井上氏「レピュテーションは広報セクションレベルではなく、トップマネジメントレベルの課題。どうゆうレピュテーションを築きたいのか育成していきたいのか、その意識がないと、小手先のコミュニケーションでは意味がない」
石川「レピュテーションをまとめるのは難しいが、今回の議論を通じて出てきたキーワードから整理すると、トップの覚悟が必要で、ぶれないこと。透明性が重要で、一人一人の社員によって体現化され、溢れ出てくるものがレピュテーションであり、それが企業らしさになるのではないか。今後も皆さんと考えを深めていきたい」。

<振り返って>

第三点目のブランドとの違いについて議論はできなかったが、レピュテーションの正体にはかなり近づけたと感じる。マネジメントについては、広報セクションの役割は明らかにはできなかったものの、トップの覚悟、肝が据わるかどうかで役割が明確になるといえそうだ。全体のまとめを通じて、青臭い議論の積み重ね、小手先のコミュニケーションではない奥深さ、といった言葉も印象に残った。

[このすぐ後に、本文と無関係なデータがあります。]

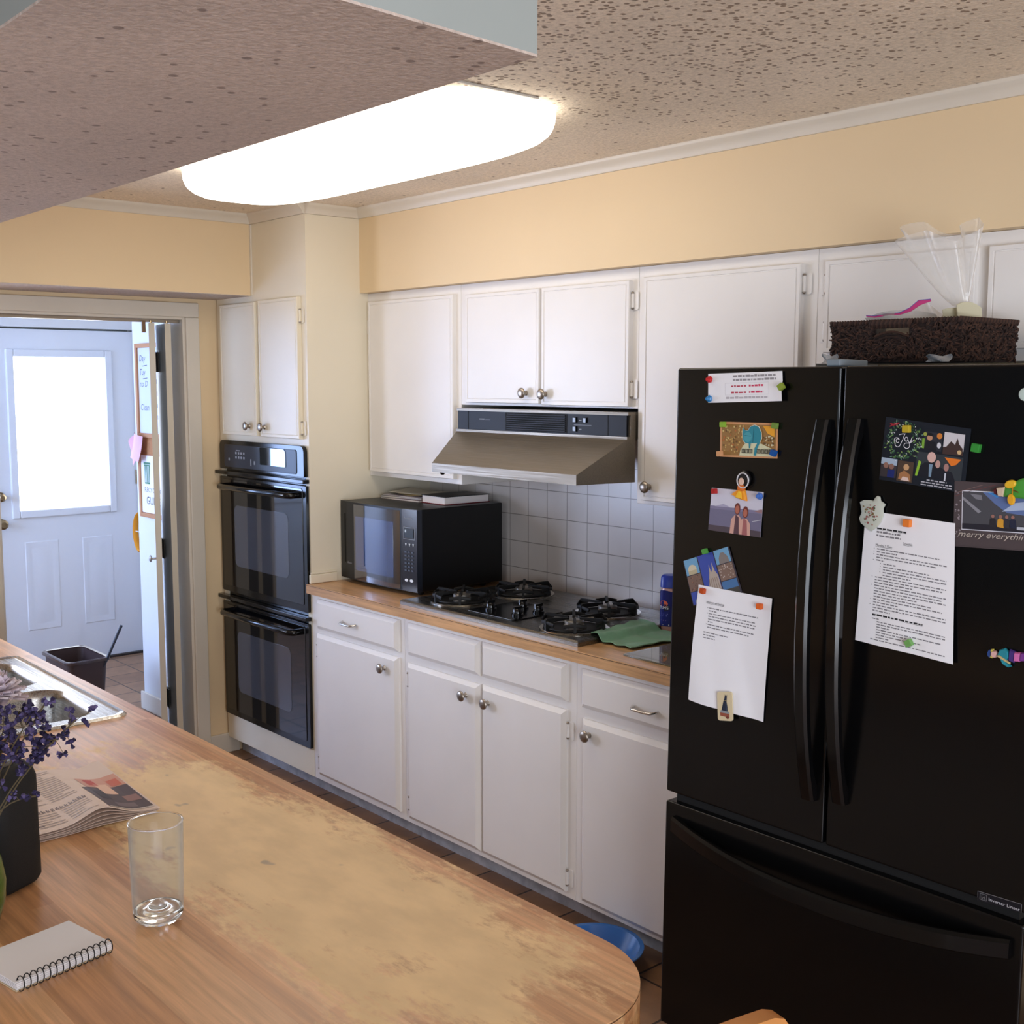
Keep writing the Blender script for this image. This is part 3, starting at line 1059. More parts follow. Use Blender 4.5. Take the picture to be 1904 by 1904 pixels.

「議論」「奥深いコミュニケーション」もキーワードとして付け加えたいと思う。コーネリセン氏も「かっこいいCMではなくオープンに議論するとファンになってくれる時代だ」と語っていた。理念を中心とした社員同士の議論の場を作ることが第一ハードル、その次のハードルは、消費者など外部のステークホルダーとのオープンな議論。この非常に高いハードルを越えることができる企業がレピュテーションを獲得する時代になるかもしれない。ここがブランドとの大きな違いではないか。議論があちこちで始まれば、広報セクションはそれをファリシテーションし、企業メッセージや物語として溢れさせる役割が求められるようになるだろう。